Khususnya, jelas dia, skema minimal yakni Jaminan Kecelakaan Kerja (JKK) dan Jaminan Kematian (JKM) yang iuran minimal nasional per bulannya sekitar Rp16.800 per orang.
Rencana pemerintah daerah membiayai BPJS Ketenagakerjaan bagi pekerja rentan seperti ojol, sopir, pedagang asongan, petani, dan sejenisnya bisa menjadi angin segar bagi sektor informal. Tetapi agar tidak berhenti sekadar janji manis, ada beberapa hal yang mesti dipikirkan matang-matang.
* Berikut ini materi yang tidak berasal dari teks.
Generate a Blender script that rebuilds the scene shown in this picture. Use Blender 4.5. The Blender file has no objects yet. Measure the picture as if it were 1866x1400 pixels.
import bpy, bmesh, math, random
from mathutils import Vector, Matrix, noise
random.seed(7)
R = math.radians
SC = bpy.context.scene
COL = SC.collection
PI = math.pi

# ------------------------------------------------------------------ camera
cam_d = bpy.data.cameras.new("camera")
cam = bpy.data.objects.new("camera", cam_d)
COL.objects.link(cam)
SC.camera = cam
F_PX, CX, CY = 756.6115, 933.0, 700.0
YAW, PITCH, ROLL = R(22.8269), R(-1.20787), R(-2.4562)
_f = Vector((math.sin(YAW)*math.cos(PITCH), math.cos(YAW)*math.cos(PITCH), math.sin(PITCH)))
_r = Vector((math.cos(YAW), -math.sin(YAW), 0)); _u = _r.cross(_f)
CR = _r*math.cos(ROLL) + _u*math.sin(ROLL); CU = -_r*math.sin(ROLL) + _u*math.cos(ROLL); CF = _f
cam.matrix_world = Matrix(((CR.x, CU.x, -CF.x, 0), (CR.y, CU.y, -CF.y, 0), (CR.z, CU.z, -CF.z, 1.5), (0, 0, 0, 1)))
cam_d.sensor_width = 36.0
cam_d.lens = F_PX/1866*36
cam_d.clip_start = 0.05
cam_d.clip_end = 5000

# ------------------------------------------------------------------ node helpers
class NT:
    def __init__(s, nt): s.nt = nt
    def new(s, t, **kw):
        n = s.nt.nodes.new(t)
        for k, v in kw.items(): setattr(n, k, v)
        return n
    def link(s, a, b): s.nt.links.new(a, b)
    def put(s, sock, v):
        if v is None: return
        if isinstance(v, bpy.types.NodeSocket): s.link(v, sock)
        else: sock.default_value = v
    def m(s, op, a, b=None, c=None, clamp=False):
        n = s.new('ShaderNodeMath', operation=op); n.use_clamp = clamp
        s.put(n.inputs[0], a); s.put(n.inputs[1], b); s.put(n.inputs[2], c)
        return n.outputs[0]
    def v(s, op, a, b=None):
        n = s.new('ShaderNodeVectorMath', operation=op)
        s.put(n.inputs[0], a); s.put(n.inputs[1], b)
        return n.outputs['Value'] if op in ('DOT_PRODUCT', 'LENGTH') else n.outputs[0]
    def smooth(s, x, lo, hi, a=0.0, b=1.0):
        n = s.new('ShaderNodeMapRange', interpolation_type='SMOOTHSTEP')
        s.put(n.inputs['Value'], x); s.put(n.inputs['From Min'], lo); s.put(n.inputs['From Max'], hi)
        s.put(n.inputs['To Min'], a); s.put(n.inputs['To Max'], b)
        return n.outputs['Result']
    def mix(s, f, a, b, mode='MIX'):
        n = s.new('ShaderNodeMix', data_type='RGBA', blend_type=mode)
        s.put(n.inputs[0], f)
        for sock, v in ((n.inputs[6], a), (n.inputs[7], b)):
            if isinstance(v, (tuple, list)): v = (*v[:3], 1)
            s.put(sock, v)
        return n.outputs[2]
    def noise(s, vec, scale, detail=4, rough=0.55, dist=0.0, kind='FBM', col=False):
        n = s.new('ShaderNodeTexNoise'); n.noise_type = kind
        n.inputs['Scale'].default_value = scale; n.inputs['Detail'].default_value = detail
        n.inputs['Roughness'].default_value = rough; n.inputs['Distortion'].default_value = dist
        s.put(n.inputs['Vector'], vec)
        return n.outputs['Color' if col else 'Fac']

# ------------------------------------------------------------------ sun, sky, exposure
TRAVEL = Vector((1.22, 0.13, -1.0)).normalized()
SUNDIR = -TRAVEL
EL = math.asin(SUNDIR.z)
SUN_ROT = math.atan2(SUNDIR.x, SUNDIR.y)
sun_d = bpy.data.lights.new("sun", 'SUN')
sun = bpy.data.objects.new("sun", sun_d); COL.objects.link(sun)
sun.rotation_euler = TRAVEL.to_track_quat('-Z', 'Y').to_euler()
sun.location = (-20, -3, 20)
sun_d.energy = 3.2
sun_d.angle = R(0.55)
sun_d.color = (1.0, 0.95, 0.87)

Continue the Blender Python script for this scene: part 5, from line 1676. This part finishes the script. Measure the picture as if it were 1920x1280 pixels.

Utamanya, terkait data penerima manfaat yang harus benar-benar akurat. Jangan sampai terjadi daftar ganda atau salah sasaran. Karenanya, mesti ada koordinasi dengan RT/RW, kelurahan, atau komunitas seperti organisasi ojol untuk mempermudah pendataan.
Selain itu, kata Tira, manfaat BPJS Ketenagakerjaan harus disosialisasikan dengan gencar. Sosialisasi ini perlu digencarkan karena masih banyak pekerja informal yang menganggap iuran jaminan sosial sebagai beban dan hanya buang-buang penghasilan.
“Mereka tidak mengetahui manfaat BPJS Ketenagakerjaan. Padahal ada perlindungan kecelakaan kerja, santunan kematian, bahkan beasiswa anak yang bisa mereka dapatkan,” ujar Tira kepada wartawan Tirto, Kamis (4/9).
Sementara itu, urusan klaim juga jangan sampai menyulitkan pekerja informal. Pemerintah daerah perlu memikirkan strategi agar target pembiayaan bertambah, dengan membentuk peta jalan jangka panjang.
Tak kalah penting adalah memastikan monitoring dan evaluasi yang jelas terkait program pembiayaan yang dijalankan agar tidak terjadi maladministrasi.
“Banyak pekerja informal seperti ojol, pemulung, dan pedagang kaki lima yang belum masuk dalam DTSEN (Data Terpadu Sosial Ekonomi Nasional–red) karena sifat pekerjaan mereka fleksibel dan mobile. Selain itu, validasi data akan mempermudah monitoring dan evaluasi. Pemda bisa mengukur dampak program secara lebih jelas jika penerima manfaat teridentifikasi dengan tepat,” ujar Tira.